Cds sguinzagliati e attivi a rischio: una lezione che non si impara
Non è tempo di Schadenfreude, di gioia per l’altrui dolore, un sentire di per sé meschino. Però molti si sono sfregati le mani al crollo di Credit Suisse e alla reazione violenta che prelude l’attacco al sistema bancario tedesco: nel mirino la campionessa Deutsche Bank, la cui quotazione è precipitata all’indomani del collasso svizzero. È tempo di riordinare un sistema governato da deliri creativi che lenti e indolenti governi non sanno né vogliono governare. Il crollo (temporaneo) della banca tedesca si deve a due fattori, uno contingente, l’altro radicato: l’impennata violenta dei Cds che assumono a sottostante l’affidabilità della banca e i dubbi sulla tenuta degli attivi. Non è un caso isolato, la stessa solfa potrebbe intonarsi per altri colossi europei, molto meno per quelli italiani. In passato affrontai quei dilemmi (MF-Milano Finanza 4/4/2009, 21/7/2013, 9/9/2017) attraverso un’analisi gelida e lucida, dunque inascoltata.
Incautamente equiparati a derivati finanziari (per beffa storica l’Italia anticipò l’equivalenza prima della Mifid: Dm 2.3.2007), i credit default swap non sono tecnicamente dei derivati, cioè strumenti imperniati sulla compravendita di un differenziale di valore. Sono metodi di assicurazione sull’insolvenza di un debitore, leciti per il creditore, ingiustificabili per chi non lo sia. Inventato nel 1994, il Cds equiparato a strumento finanziario si presta ad usi impropri dalle conseguenze laceranti se l’assicurazione sia stipulata da chi creditore non sia (Cds “nudi”) o da chi possa accenderne a iosa su uno stesso debitore (Cds multipli). Con licenza di una mia metafora che molti ripresero, asservire un Cds al bid/ask fa sì che il merito creditizio del debitore venga declassato o surclassato per effetto di manovre di trading, ovvio essendo che se io potessi assicurare la casa del mio vicino dall’incendio o assicurare la mia per cinque o dieci volte, sarebbe difficile resistere alla tentazione di dar fuoco alla casa del vicino, incassando il suo valore senza perdere nulla, oppure incendiare la mia guadagnando cinque o dieci volte quel che vale. È accaduto a Db ma può accadere a qualsiasi banca significativa ove la sua solidità dipenda dagli irrequieti umori di mercati sovraeccitati da news ansiogene e approssimative. Lo stesso accadde fra il 2009 e il 2011 per il nostro debito pubblico, aggredito senza ragione, quando Cds senza guinzaglio fecero schizzare lo spread a livelli stellari. Poi arrivò il Reg. 236/2012 e il suo stuolo di regolamenti attuativi a vietare Cds nudi o multipli sui debiti sovrani, non anche su titoli corporate.
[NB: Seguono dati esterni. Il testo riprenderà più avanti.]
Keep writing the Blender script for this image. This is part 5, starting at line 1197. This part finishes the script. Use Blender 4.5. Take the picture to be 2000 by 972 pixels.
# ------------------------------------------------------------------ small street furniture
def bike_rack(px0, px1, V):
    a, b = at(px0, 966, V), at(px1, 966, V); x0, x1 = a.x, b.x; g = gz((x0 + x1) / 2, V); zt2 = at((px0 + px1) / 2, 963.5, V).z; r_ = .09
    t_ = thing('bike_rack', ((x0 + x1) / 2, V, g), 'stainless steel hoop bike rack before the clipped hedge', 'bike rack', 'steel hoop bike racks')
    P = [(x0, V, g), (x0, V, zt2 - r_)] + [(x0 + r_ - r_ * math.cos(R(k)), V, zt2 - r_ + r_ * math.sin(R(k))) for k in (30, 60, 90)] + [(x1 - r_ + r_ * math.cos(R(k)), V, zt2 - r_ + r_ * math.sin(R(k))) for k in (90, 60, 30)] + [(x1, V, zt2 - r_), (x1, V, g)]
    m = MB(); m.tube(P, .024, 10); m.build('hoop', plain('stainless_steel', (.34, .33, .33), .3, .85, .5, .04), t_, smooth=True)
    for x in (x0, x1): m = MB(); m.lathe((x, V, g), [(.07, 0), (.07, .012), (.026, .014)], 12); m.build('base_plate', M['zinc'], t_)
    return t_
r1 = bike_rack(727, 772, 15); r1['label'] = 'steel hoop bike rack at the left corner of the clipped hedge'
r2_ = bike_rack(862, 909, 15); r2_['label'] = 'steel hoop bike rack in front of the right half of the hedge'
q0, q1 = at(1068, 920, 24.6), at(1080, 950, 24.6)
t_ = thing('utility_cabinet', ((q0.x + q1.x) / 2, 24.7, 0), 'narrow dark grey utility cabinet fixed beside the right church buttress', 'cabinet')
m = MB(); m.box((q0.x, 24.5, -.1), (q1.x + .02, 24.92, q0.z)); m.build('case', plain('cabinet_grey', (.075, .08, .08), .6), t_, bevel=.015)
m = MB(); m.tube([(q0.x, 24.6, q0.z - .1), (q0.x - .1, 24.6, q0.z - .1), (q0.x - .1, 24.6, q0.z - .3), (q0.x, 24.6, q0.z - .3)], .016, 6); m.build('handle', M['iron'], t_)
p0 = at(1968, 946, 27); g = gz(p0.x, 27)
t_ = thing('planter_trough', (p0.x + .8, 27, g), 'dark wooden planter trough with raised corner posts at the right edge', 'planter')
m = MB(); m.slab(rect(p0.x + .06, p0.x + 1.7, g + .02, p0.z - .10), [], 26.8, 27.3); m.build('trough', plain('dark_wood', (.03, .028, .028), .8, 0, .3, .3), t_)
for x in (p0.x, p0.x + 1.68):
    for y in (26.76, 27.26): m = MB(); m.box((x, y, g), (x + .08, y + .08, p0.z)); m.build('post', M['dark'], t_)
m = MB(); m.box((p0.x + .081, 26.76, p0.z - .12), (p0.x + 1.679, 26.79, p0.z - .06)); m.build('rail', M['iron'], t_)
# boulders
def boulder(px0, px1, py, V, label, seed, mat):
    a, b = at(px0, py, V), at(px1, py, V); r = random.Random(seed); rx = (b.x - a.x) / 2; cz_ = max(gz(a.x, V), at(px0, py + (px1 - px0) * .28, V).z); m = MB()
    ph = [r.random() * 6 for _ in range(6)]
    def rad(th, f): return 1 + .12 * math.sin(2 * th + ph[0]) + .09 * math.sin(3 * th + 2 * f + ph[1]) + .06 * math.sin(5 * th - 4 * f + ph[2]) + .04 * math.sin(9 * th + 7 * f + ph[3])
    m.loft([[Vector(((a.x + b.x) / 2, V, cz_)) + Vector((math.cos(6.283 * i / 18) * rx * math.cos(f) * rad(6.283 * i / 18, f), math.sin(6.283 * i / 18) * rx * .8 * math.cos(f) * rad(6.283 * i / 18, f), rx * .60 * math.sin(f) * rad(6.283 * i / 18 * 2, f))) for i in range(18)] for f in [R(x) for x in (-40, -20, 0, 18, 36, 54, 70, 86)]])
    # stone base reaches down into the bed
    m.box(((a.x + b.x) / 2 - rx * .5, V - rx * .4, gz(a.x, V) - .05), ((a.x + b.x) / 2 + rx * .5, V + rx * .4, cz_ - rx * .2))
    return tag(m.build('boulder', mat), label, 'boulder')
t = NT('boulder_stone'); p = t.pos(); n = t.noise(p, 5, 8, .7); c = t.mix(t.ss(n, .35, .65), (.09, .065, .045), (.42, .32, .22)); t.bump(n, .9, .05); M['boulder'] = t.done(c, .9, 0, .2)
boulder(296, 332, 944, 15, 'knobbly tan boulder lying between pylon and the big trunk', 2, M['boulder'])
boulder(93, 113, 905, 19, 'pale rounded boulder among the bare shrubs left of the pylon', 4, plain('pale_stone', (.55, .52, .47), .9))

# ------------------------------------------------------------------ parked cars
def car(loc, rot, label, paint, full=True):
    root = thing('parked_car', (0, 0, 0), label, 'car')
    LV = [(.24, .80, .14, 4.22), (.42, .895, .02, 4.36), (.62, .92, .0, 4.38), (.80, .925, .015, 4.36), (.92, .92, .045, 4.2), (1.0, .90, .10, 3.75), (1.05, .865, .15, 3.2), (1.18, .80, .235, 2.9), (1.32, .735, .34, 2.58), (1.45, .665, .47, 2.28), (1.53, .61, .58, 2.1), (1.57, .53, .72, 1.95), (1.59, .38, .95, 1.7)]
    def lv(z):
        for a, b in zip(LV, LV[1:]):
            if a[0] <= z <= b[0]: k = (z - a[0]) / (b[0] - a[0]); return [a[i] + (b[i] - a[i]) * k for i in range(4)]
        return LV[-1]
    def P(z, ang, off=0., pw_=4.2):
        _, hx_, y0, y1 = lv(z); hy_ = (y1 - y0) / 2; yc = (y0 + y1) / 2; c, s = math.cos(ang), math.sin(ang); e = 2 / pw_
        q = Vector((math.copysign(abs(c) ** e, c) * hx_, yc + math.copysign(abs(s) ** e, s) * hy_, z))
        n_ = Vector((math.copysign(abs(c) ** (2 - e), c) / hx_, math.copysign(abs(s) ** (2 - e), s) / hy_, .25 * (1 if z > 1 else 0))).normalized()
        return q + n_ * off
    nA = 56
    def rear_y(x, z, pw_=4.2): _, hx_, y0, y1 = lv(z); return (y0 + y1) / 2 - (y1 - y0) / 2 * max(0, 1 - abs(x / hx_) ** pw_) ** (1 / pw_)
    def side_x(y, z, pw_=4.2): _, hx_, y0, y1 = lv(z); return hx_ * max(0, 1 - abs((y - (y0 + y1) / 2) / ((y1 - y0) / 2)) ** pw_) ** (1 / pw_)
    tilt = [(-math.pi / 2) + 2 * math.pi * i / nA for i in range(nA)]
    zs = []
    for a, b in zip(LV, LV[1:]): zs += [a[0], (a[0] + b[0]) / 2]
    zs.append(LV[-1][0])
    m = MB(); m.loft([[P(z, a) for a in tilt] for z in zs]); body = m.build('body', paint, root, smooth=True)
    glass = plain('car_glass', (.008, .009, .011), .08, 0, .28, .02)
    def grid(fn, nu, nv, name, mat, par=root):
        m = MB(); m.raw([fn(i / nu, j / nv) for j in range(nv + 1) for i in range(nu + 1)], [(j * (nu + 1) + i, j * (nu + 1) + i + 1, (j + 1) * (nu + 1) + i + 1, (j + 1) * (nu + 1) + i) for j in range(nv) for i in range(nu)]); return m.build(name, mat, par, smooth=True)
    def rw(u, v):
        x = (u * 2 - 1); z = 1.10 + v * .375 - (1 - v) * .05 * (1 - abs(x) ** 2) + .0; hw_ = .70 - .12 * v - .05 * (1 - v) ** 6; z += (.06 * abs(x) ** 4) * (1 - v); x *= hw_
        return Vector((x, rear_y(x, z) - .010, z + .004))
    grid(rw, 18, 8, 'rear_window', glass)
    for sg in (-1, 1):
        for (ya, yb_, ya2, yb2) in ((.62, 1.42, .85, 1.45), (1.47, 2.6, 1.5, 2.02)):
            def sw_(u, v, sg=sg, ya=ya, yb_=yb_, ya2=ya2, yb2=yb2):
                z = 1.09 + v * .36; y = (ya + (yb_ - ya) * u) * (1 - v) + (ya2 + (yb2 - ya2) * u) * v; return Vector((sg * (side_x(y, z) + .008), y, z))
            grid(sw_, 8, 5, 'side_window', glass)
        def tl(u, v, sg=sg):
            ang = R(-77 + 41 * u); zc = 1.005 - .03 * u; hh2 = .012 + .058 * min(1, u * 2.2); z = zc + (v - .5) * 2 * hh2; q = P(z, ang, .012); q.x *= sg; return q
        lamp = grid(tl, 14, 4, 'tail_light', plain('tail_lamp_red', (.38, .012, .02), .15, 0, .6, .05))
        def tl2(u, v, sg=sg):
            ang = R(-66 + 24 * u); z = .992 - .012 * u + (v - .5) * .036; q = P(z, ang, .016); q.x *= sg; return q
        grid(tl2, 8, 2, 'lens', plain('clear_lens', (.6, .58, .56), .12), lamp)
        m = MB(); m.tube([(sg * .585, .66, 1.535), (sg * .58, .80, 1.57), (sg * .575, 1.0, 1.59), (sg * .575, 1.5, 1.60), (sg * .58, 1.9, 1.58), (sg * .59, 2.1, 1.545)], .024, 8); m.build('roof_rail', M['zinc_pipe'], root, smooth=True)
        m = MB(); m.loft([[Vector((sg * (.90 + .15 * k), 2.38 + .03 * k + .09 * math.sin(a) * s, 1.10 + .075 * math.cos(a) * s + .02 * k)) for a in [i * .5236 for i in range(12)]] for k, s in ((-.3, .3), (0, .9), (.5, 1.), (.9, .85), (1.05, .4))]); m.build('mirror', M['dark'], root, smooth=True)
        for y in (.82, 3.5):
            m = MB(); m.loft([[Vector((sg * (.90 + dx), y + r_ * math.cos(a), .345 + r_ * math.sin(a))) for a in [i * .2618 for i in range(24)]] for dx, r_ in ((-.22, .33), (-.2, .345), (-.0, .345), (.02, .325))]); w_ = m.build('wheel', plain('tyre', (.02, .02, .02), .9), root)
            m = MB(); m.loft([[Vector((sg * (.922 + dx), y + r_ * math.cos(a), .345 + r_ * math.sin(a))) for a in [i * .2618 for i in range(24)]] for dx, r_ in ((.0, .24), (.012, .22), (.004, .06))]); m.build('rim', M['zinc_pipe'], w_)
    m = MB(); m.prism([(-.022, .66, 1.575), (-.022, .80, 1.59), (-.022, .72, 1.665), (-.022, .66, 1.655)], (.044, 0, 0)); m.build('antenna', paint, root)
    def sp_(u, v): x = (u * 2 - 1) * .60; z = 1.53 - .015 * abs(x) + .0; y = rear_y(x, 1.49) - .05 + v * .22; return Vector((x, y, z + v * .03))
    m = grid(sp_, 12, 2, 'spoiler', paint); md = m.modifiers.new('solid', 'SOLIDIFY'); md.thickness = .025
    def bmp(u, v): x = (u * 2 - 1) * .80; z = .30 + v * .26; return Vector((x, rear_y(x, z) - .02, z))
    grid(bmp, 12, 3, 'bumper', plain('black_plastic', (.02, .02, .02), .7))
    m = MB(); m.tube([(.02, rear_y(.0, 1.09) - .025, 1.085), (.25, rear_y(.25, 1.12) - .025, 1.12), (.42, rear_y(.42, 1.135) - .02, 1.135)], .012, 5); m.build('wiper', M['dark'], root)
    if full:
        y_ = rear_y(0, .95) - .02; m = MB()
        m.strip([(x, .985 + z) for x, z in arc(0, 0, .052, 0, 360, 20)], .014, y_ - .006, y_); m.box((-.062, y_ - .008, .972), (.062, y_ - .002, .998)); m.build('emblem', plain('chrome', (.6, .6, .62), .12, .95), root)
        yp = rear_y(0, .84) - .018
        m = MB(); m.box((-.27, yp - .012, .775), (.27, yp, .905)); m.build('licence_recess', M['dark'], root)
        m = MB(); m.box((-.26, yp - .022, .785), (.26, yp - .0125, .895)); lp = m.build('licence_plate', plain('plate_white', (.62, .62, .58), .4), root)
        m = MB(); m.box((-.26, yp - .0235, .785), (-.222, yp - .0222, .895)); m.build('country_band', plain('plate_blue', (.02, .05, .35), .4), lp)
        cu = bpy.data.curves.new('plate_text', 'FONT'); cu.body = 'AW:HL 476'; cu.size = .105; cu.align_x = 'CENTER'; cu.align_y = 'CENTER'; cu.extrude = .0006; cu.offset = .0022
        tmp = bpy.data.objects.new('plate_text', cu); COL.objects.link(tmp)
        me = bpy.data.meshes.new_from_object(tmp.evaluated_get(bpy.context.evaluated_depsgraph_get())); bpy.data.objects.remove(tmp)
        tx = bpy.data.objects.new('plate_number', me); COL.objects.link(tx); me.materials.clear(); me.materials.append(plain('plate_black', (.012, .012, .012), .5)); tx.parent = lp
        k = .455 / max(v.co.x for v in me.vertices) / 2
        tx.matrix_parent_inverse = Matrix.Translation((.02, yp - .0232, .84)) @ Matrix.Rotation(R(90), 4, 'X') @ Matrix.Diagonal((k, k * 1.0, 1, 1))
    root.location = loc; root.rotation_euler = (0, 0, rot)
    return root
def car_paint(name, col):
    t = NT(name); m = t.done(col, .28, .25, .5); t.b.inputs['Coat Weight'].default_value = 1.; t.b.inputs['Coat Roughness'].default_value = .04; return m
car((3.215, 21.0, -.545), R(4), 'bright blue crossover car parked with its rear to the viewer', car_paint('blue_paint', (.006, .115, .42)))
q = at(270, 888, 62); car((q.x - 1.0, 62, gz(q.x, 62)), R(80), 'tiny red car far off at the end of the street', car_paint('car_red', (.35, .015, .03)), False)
Secondo fattore: il valore degli attivi. Il Risk Outlook di Consob del 2017 fotografava gli attivi bancari al 2016, rivelando banche francesi, tedesche e inglesi con in pancia poste ad alto rischio (derivati e titoli tossici ampiamente eccedenti gli attivi di prima classe) dovute ai variabili modelli di autovalutazione adottati dai singoli istituti. L’aggiornamento Trim (targeted rieview of internal models) del 2021 attesta che gli adeguamenti richiesti da Bce hanno aumentato di 275 miliardi le attività ponderate per il rischio insieme a 5.000 inviti all’adeguamento patrimoniale, ma l’esposizione reale è lungi dall’essere chiara. Quanti titoli tossici sono ancora in carico alle banche europee, quanti derivati sovrastimati? Nessuno ancora lo sa fino in fondo e l’opacità è leccornia per speculatori spregiudicati. Serve una presa di posizione più decisa delle autorità europee. L’Esma potrebbe avvalersi del suo più generale potere inibitorio su strumenti finanziari, inclusi Cds nudi o multipli su titoli non sovrani, la Bce potrebbe intensificare l’azione di adeguamento reale di valore degli attivi. Le banche europee sono certamente più solide delle statunitensi e delle svizzere, ma non è il caso di abbassare la guardia: la finanza globalizzata è sempre a rischio di contagio (pur se questo sia frutto di nevrosi di massa). Non è mai tempo di Schadenfreude. Ora meno che mai.